— BEGIN PROVIDED DATA —

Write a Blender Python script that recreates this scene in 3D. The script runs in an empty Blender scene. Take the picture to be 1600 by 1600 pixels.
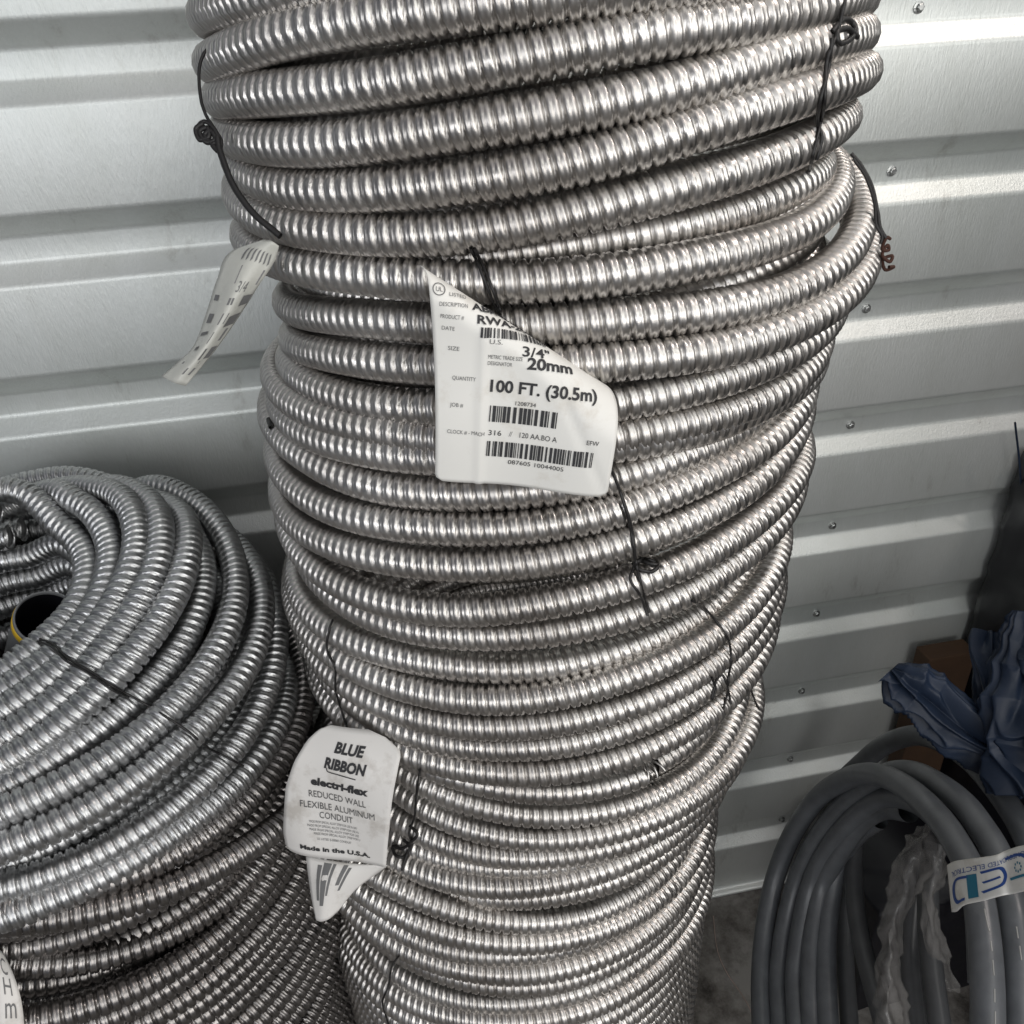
import bpy, math, random
import numpy as np
from mathutils import Vector, Matrix, noise

# ------------------------------------------------------------------ camera, world, lamps
sc = bpy.context.scene
COL = sc.collection
cd = bpy.data.cameras.new('camera'); cam = bpy.data.objects.new('camera', cd); COL.objects.link(cam)
RT = Vector((0.98305, -0.17510, -0.05432)); DN = Vector((-0.13504, -0.49117, -0.86053)); FW = Vector((0.12400, 0.85328, -0.50649))
cm = Matrix((( RT.x, -DN.x, -FW.x, 0.0), (RT.y, -DN.y, -FW.y, -1.0188), (RT.z, -DN.z, -FW.z, -0.0437), (0, 0, 0, 1)))
cam.matrix_world = cm
cd.sensor_width = 36; cd.lens = 28.275; cd.clip_start = 0.02; cd.clip_end = 60
sc.camera = cam
FLOOR = -1.684

w = bpy.data.worlds.new('World'); sc.world = w; w.use_nodes = True
bg = w.node_tree.nodes['Background']; bg.inputs[0].default_value = (0.80, 0.86, 1.0, 1); bg.inputs[1].default_value = 0.13

def area(name, loc, look, sx, sy, power, col):
    l = bpy.data.lights.new(name, 'AREA'); l.shape = 'RECTANGLE'; l.size = sx; l.size_y = sy; l.energy = power; l.color = col
    o = bpy.data.objects.new(name, l); COL.objects.link(o); o.location = loc
    o.rotation_euler = (Vector(look) - Vector(loc)).to_track_quat('-Z', 'Y').to_euler()
    return o
area('ceiling_tube_lamp', (1.9, -.85, 1.9), (.9, 0, -1.1), .10, .5, 18, (1.0, .90, .84))
area('overhead_lamp', (.75, -1.6, .85), (.55, 0, .0), 1.4, .4, 3.5, (.95, 1.0, .95))
area('doorway_light', (1.6, -2.9, .30), (.5, 0, -.15), 3.4, 1.5, 50, (1.0, .98, .95))
area('left_fill_light', (-1.6, -3.2, .45), (-.3, 0, 0), 2.2, 1.0, 25, (.97, .98, 1.0))  # added soft fill from the left, not a window
area('roof_panel_light', (.6, -2.0, 2.3), (.4, -.2, -.3), 3.6, 2.4, 13, (1.0, .94, .92))
sc.view_settings.view_transform = 'Standard'; sc.view_settings.look = 'None'
sc.view_settings.exposure = 0.15; sc.view_settings.gamma = 1
sc.cycles.max_bounces = 8; sc.cycles.glossy_bounces = 5; sc.cycles.diffuse_bounces = 3

# ------------------------------------------------------------------ helpers
def nvec(v):
    v = Vector(v); return Vector((noise.noise(v), noise.noise(v + Vector((31.4, 7.1, 2.3))), noise.noise(v + Vector((-5.2, 19.7, 43.9)))))
def tag(o, label=None, cat=None, group=None, kind=None):
    if label: o['label'] = label
    if cat: o['category'] = cat
    if group: o['group'] = group
    if kind: o['kind'] = kind
    return o
def empty(name, loc, label, cat, group=None):
    o = bpy.data.objects.new(name, None); COL.objects.link(o); o.location = loc; o.empty_display_size = 0.02
    return tag(o, label, cat, group)
def mesh_np(name, V, Q, mat, parent=None, smooth=True):
    """V (n,3) world coordinates, Q (m,4) or (m,3)"""
    V = np.asarray(V, np.float32); Q = np.asarray(Q, np.int32); k = Q.shape[1]
    if parent is not None: V = V - np.array(parent.location, np.float32)
    me = bpy.data.meshes.new(name)
    me.vertices.add(len(V)); me.vertices.foreach_set('co', V.ravel())
    me.loops.add(Q.size); me.loops.foreach_set('vertex_index', Q.ravel())
    me.polygons.add(len(Q)); me.polygons.foreach_set('loop_start', np.arange(0, Q.size, k, dtype=np.int32))
    me.polygons.foreach_set('loop_total', np.full(len(Q), k, np.int32))
    me.polygons.foreach_set('use_smooth', np.full(len(Q), smooth, bool))
    me.update(calc_edges=True); me.validate()
    o = bpy.data.objects.new(name, me); COL.objects.link(o); o.data.materials.append(mat)
    if parent is not None: o.parent = parent
    return o
def mesh_py(name, V, F, mat, parent=None, smooth=False):
    if parent is not None: V = [tuple(Vector(v) - parent.location) for v in V]
    me = bpy.data.meshes.new(name); me.from_pydata([tuple(v) for v in V], [], F); me.validate(); me.update()
    if smooth: me.polygons.foreach_set('use_smooth', [True] * len(me.polygons))
    o = bpy.data.objects.new(name, me); COL.objects.link(o); o.data.materials.append(mat)
    if parent is not None: o.parent = parent
    return o
def join(parts):
    Vs, Qs, n = [], [], 0
    for V, Q in parts:
        Vs.append(V); Qs.append(Q + n); n += len(V)
    return np.concatenate(Vs), np.concatenate(Qs)
def resample(P, step):
    P = np.asarray(P, float); d = np.linalg.norm(np.diff(P, axis=0), axis=1); s = np.concatenate([[0], np.cumsum(d)])
    n = max(int(round(s[-1] / step)), 4); t = np.linspace(0, s[-1], n + 1)
    return np.stack([np.interp(t, s, P[:, k]) for k in range(3)], 1), t
def smooth_path(pts, n=12):
    """Catmull-Rom through 3D points"""
    p = np.asarray(pts, float); p = np.vstack([2 * p[0] - p[1], p, 2 * p[-1] - p[-2]]); out = []
    for i in range(1, len(p) - 2):
        for j in range(n):
            t = j / n
            out.append(0.5 * ((2 * p[i]) + (-p[i-1] + p[i+1]) * t + (2*p[i-1] - 5*p[i] + 4*p[i+1] - p[i+2]) * t*t + (-p[i-1] + 3*p[i] - 3*p[i+1] + p[i+2]) * t**3))
    out.append(p[-2]); return np.array(out)
PITCH = 0.0089
def ridged(P, R, seg=14, per=8, pitch=PITCH, up=(0, 0, 1), cap=True):
    """interlocked metal hose: helical crests, a seam on each crest"""
    C, s = resample(P, pitch / per)
    T = np.gradient(C, axis=0); T /= np.linalg.norm(T, axis=1)[:, None]
    up = np.array(up, float); N = np.cross(T, up); N /= np.linalg.norm(N, axis=1)[:, None]; B = np.cross(N, T)
    ph = np.linspace(0, 2 * np.pi, seg, endpoint=False)
    phase = (s[:, None] / pitch + ph[None] / (2 * np.pi)) % 1.0
    xp = np.array([0, .07, .15, .24, .43, .50, .57, .77, .87, .94, 1.0])
    fp = np.array([-.0032, -.0028, -.0006, 0, .00010, -.00115, .00010, 0, -.0006, -.0028, -.0032]) * (R / .013)
    r = R + np.interp(phase, xp, fp)
    V = C[:, None] + r[..., None] * (np.cos(ph)[None, :, None] * N[:, None] + np.sin(ph)[None, :, None] * B[:, None])
    n = len(C); i = np.arange(n - 1)[:, None] * seg; j = np.arange(seg)[None]; j2 = (j + 1) % seg
    Q = np.stack([i + j, i + seg + j, i + seg + j2, i + j2], -1).reshape(-1, 4)
    return V.reshape(-1, 3), Q
def tube(P, R, seg=12, step=None, ends=True):
    """plain round tube, parallel transported frame"""
    C = np.asarray(P, float)
    if step: C, _ = resample(C, step)
    R = np.broadcast_to(np.asarray(R, float), (len(C),)) if np.ndim(R) == 0 else np.interp(np.linspace(0, 1, len(C)), np.linspace(0, 1, len(R)), R)
    T = np.gradient(C, axis=0); T /= np.linalg.norm(T, axis=1)[:, None] + 1e-12
    a = np.array([0, 0, 1.]) if abs(T[0][2]) < .9 else np.array([1., 0, 0])
    n0 = np.cross(T[0], a); n0 /= np.linalg.norm(n0); N = [n0]
    for k in range(1, len(C)):
        v = N[-1] - T[k] * np.dot(N[-1], T[k]); N.append(v / (np.linalg.norm(v) + 1e-12))
    N = np.array(N); B = np.cross(T, N); ph = np.linspace(0, 2 * np.pi, seg, endpoint=False)
    V = C[:, None] + R[:, None, None] * (np.cos(ph)[None, :, None] * N[:, None] + np.sin(ph)[None, :, None] * B[:, None])
    n = len(C); i = np.arange(n - 1)[:, None] * seg; j = np.arange(seg)[None]; j2 = (j + 1) % seg
    Q = np.stack([i + j, i + seg + j, i + seg + j2, i + j2], -1).reshape(-1, 4); V = V.reshape(-1, 3)
    if ends:
        a = len(V); V = np.vstack([V, C[:1], C[-1:]]); k = np.arange(seg); k2 = (k + 1) % seg; l = (n - 1) * seg
        Q = np.vstack([Q, np.stack([np.full(seg, a), k, k2, k2], -1)[:, :4], np.stack([np.full(seg, a + 1), l + k2, l + k, l + k], -1)])
    return V, Q
def tri_fix(o):
    o.data.validate(); return o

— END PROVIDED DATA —

CHALLENGE: From the first line of the material down to the line containing "from mathutils import Vector, Matrix, noise", inclusive, return each line exactly, skipping any picture.

TASK ANSWER:
Write a Blender Python script that recreates this scene in 3D. The script runs in an empty Blender scene. Take the picture to be 1600 by 1600 pixels.
import bpy, math, random
import numpy as np
from mathutils import Vector, Matrix, noise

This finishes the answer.